==== RECORDS FOR THE EXERCISE

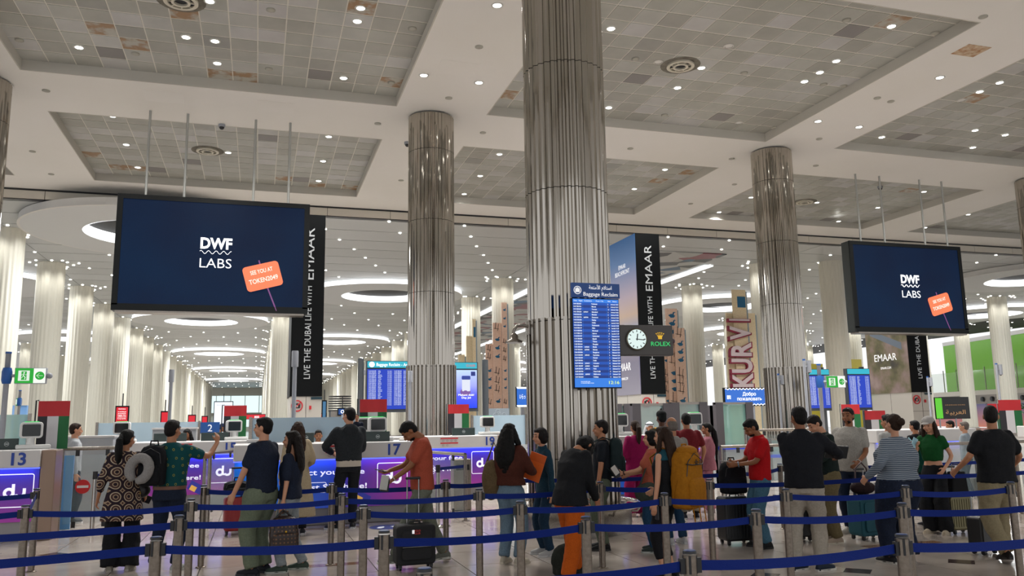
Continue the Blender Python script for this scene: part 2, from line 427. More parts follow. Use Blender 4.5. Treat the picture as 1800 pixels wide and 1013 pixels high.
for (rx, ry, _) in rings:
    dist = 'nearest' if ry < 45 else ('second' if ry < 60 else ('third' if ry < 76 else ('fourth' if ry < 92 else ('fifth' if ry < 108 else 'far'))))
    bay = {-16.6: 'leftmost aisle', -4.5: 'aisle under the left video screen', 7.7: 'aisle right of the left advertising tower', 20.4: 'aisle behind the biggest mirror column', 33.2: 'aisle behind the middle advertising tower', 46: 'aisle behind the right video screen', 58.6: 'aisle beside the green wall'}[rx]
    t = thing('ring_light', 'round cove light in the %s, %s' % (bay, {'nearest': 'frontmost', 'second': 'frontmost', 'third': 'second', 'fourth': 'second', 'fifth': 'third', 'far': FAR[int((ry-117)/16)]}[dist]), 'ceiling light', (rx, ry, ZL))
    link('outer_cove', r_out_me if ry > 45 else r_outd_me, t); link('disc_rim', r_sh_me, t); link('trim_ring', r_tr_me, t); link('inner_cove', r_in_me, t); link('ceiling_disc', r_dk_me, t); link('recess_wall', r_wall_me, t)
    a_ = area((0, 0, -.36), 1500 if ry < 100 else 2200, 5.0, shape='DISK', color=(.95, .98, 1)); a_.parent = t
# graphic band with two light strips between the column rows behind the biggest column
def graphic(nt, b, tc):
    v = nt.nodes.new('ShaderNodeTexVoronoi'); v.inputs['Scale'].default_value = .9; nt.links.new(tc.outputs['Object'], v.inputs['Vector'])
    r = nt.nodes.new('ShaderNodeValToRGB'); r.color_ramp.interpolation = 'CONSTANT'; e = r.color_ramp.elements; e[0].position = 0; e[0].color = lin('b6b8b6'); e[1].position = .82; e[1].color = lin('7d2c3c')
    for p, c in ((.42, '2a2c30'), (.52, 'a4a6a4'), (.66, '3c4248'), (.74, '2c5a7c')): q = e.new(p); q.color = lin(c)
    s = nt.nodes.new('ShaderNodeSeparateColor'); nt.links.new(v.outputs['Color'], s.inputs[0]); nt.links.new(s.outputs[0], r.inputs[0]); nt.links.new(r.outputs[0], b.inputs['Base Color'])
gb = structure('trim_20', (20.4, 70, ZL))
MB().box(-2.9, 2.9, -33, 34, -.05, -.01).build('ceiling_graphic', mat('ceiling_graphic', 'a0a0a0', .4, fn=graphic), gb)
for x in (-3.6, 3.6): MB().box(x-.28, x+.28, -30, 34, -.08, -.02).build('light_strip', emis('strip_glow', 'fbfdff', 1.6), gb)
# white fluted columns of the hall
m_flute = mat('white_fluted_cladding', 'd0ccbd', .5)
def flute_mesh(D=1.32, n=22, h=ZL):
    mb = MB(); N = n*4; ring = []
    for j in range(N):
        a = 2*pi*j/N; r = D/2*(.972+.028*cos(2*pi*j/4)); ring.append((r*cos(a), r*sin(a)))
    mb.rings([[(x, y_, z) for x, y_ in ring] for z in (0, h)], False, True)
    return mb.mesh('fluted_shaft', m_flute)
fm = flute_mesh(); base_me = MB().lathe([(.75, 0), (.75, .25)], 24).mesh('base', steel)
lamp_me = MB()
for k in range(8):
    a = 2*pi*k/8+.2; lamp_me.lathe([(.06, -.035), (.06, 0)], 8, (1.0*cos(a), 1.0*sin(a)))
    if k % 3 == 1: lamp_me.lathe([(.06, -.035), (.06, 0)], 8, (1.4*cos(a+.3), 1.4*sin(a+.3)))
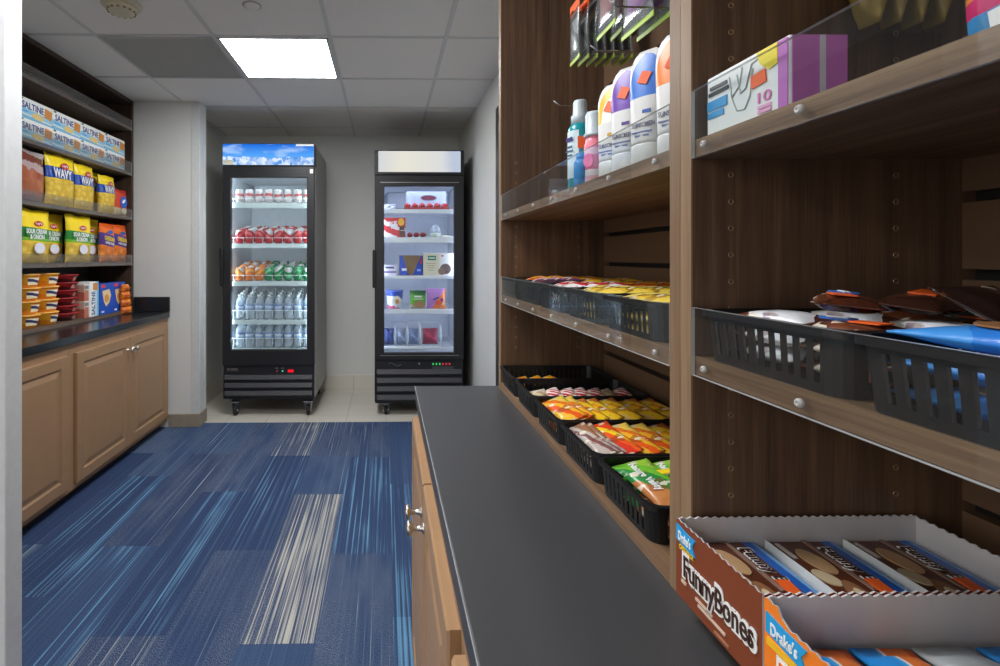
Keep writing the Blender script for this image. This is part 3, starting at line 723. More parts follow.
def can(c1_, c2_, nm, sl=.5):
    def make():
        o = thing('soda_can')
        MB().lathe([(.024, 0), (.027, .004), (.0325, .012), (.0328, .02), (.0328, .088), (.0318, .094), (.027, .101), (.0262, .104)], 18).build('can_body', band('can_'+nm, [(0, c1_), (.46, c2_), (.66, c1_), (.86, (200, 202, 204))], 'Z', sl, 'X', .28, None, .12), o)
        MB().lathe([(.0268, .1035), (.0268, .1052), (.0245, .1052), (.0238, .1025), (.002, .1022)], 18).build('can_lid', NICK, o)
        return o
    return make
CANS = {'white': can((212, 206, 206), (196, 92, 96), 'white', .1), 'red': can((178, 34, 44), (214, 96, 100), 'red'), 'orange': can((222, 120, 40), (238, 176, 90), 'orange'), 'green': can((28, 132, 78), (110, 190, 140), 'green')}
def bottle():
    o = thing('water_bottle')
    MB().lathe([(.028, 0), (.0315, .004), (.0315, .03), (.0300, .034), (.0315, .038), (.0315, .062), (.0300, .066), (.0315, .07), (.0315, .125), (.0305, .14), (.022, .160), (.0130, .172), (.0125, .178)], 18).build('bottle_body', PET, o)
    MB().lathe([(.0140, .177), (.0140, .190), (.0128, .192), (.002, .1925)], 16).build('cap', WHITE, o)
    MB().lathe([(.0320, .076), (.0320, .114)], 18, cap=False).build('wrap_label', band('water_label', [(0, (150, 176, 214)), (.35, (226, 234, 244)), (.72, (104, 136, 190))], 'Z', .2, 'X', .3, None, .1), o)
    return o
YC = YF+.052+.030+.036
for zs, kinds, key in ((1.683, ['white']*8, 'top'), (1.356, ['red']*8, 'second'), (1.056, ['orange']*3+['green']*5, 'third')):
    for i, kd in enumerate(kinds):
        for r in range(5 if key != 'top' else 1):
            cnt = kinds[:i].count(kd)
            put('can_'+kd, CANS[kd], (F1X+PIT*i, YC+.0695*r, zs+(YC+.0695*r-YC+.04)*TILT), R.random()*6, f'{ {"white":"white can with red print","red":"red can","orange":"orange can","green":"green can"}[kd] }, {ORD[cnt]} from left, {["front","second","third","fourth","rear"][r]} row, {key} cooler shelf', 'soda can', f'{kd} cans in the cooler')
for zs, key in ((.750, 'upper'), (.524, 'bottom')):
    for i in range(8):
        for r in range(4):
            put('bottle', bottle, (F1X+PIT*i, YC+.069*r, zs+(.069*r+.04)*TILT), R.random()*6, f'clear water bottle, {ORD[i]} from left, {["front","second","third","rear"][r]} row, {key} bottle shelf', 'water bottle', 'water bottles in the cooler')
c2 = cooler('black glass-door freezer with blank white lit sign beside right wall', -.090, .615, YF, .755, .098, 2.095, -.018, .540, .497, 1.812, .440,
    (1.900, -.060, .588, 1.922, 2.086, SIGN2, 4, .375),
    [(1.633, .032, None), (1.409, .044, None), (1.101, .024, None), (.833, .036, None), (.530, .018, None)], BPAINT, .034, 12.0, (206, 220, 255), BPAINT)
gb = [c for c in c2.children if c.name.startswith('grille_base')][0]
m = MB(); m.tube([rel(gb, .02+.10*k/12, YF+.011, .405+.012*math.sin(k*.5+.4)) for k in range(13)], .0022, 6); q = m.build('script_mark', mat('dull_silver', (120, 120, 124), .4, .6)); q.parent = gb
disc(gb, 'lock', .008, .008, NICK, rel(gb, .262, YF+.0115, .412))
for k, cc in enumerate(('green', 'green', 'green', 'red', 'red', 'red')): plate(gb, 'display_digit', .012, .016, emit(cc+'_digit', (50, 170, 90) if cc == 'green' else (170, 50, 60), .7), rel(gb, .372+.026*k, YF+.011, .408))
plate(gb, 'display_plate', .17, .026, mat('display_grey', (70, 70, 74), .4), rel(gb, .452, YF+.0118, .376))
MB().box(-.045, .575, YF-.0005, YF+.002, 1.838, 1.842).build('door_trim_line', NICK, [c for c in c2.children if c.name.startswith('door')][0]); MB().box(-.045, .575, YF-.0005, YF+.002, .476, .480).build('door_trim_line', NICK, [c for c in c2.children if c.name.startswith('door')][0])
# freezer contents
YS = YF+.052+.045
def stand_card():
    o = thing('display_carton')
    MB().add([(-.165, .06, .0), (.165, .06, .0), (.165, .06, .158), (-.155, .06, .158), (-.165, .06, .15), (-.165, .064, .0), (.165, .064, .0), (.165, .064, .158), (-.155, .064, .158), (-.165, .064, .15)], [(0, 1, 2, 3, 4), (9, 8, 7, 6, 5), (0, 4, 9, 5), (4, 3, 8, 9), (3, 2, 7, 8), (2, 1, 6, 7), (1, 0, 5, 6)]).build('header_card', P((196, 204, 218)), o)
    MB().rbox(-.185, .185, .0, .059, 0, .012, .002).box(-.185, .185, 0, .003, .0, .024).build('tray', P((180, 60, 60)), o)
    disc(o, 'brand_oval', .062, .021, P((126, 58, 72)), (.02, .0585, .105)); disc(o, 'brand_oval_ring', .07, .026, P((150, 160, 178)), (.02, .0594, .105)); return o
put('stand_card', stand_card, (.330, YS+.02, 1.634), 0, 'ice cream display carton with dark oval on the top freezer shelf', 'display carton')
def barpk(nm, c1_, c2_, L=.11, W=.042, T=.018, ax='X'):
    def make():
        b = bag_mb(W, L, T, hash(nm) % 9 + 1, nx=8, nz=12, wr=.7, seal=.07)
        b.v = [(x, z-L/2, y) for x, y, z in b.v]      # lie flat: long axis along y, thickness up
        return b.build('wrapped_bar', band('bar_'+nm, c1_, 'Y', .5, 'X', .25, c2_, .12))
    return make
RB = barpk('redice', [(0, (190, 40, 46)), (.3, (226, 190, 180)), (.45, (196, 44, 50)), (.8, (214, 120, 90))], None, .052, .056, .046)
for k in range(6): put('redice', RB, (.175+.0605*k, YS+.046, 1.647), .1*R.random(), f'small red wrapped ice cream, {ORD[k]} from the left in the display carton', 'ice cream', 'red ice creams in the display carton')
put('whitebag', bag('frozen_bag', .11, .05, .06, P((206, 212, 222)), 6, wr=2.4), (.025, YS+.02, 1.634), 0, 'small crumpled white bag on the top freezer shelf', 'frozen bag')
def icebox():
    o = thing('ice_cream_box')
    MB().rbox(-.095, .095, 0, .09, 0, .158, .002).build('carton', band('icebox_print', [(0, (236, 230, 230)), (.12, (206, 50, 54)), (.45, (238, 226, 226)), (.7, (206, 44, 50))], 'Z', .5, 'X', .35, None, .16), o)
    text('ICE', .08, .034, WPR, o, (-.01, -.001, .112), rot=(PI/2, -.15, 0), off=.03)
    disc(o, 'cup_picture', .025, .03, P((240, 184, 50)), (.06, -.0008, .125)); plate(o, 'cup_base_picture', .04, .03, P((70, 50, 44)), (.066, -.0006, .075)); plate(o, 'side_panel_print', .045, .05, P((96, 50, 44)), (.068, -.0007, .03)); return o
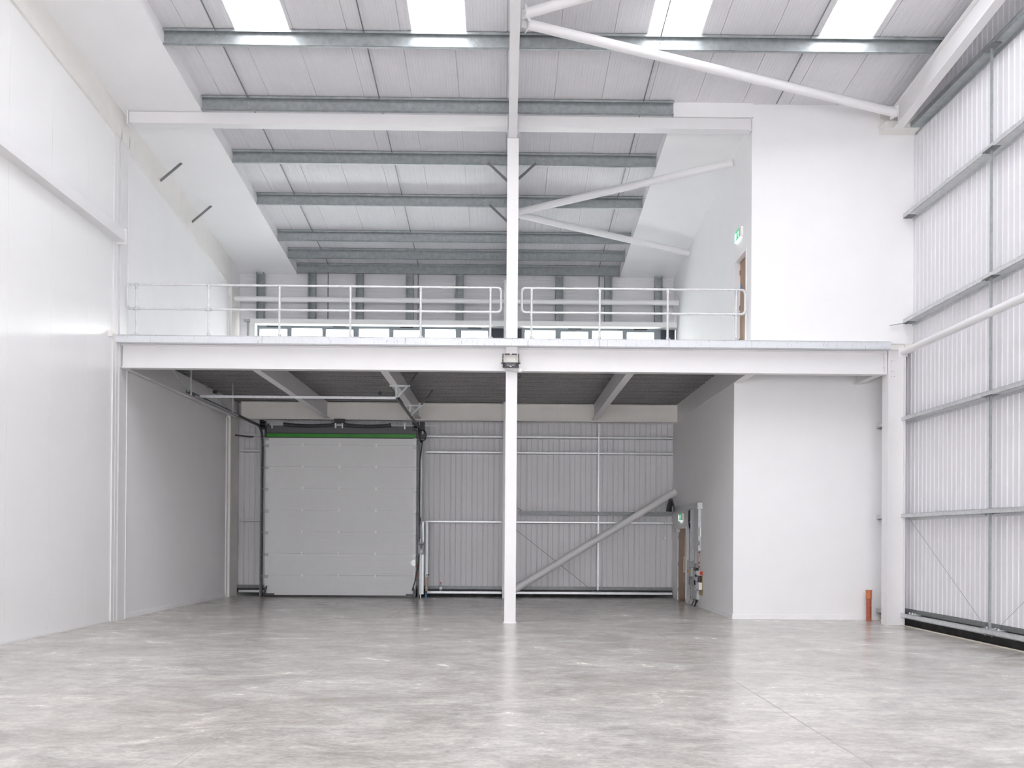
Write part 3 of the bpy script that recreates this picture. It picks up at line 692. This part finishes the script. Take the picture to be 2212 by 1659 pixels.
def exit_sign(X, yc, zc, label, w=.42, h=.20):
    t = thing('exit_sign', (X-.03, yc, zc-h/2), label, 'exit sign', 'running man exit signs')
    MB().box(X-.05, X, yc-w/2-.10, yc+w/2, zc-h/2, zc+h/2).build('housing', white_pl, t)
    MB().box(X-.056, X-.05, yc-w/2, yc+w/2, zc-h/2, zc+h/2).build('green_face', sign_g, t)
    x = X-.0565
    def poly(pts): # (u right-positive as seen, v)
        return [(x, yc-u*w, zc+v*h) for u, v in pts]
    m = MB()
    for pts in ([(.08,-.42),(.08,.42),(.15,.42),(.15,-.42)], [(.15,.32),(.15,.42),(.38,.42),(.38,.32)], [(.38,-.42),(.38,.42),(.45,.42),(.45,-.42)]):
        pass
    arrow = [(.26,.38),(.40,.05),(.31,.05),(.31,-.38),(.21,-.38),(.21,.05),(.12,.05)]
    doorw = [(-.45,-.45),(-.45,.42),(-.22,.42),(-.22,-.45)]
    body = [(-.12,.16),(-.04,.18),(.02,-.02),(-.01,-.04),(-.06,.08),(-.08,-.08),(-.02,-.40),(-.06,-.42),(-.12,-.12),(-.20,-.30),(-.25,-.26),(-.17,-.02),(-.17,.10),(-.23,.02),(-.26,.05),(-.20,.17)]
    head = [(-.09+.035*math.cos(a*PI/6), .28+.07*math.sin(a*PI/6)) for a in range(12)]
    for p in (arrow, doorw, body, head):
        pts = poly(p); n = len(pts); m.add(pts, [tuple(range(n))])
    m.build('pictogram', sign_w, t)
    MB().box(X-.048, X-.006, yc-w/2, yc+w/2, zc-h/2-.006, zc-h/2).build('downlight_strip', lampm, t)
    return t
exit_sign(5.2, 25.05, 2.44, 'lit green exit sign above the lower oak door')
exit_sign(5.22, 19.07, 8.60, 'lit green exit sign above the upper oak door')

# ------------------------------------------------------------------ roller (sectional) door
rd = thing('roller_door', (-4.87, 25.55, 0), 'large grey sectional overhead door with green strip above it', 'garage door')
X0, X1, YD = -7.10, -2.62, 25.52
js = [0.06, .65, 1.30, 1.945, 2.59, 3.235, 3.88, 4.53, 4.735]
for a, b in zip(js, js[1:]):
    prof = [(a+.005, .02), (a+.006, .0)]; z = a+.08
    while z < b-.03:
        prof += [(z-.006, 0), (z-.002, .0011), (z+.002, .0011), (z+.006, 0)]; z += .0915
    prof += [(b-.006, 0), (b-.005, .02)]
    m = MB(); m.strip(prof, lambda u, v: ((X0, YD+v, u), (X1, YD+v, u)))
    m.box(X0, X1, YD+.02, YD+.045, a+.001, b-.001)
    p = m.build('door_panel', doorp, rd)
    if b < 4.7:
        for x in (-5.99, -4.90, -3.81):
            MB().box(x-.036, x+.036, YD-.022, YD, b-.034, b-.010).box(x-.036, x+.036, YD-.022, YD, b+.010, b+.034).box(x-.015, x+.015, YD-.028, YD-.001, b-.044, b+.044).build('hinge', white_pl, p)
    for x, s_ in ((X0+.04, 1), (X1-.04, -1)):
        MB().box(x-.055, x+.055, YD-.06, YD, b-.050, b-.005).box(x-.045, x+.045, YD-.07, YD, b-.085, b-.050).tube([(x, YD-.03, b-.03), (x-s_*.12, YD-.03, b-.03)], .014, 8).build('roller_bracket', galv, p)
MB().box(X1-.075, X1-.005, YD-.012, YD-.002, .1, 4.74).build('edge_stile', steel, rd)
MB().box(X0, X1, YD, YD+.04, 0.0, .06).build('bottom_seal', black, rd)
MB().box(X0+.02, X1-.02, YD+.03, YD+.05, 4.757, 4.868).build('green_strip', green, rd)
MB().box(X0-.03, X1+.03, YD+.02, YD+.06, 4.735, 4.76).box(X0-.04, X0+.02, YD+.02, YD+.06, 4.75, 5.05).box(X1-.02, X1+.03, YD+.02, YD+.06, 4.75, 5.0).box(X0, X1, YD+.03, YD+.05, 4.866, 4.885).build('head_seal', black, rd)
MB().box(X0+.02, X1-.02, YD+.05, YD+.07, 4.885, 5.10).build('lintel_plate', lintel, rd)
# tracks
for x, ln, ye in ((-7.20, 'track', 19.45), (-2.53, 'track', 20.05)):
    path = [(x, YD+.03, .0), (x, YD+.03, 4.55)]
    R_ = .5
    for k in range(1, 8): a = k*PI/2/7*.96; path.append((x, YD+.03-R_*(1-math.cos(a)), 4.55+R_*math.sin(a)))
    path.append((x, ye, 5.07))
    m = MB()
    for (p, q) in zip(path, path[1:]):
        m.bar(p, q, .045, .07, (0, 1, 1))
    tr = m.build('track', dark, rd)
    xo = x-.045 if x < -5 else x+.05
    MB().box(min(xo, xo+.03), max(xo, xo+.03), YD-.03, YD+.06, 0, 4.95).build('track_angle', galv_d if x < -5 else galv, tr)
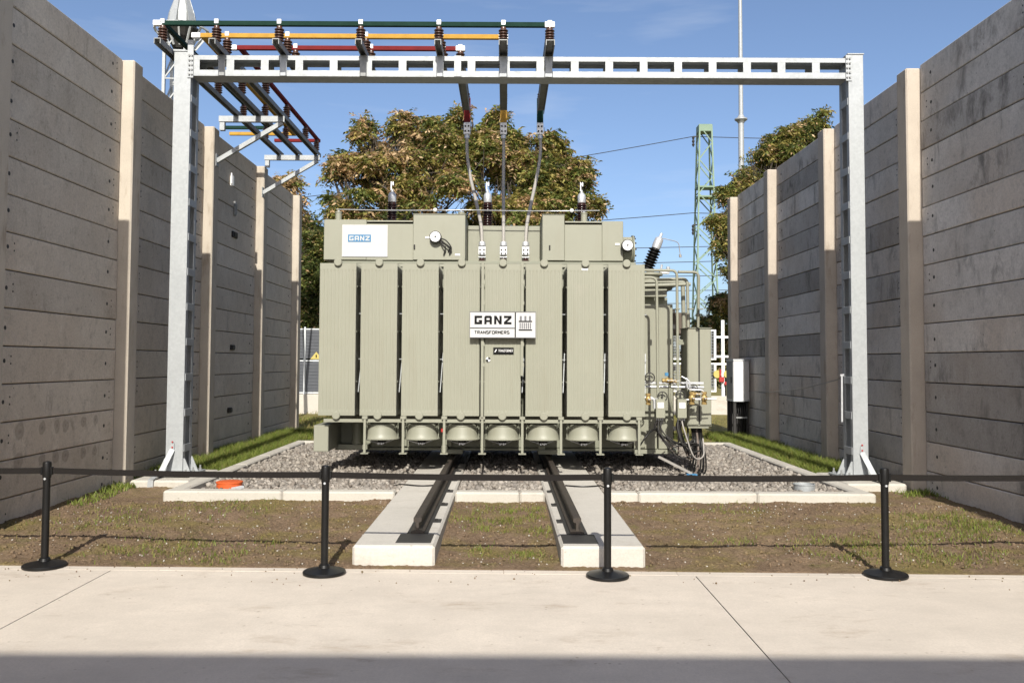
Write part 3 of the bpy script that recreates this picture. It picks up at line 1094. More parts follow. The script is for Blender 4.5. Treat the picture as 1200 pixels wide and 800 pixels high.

========

▸ TASK BRIEF:
Copy out every line holding the string "that".

▸ TASK RESULT:
Write part 3 of the bpy script that recreates this picture. It picks up at line 692. This part finishes the script. Take the picture to be 2212 by 1659 pixels.
Write part 3 of the bpy script that recreates this picture. It picks up at line 1094. More parts follow. The script is for Blender 4.5. Treat the picture as 1200 pixels wide and 800 pixels high.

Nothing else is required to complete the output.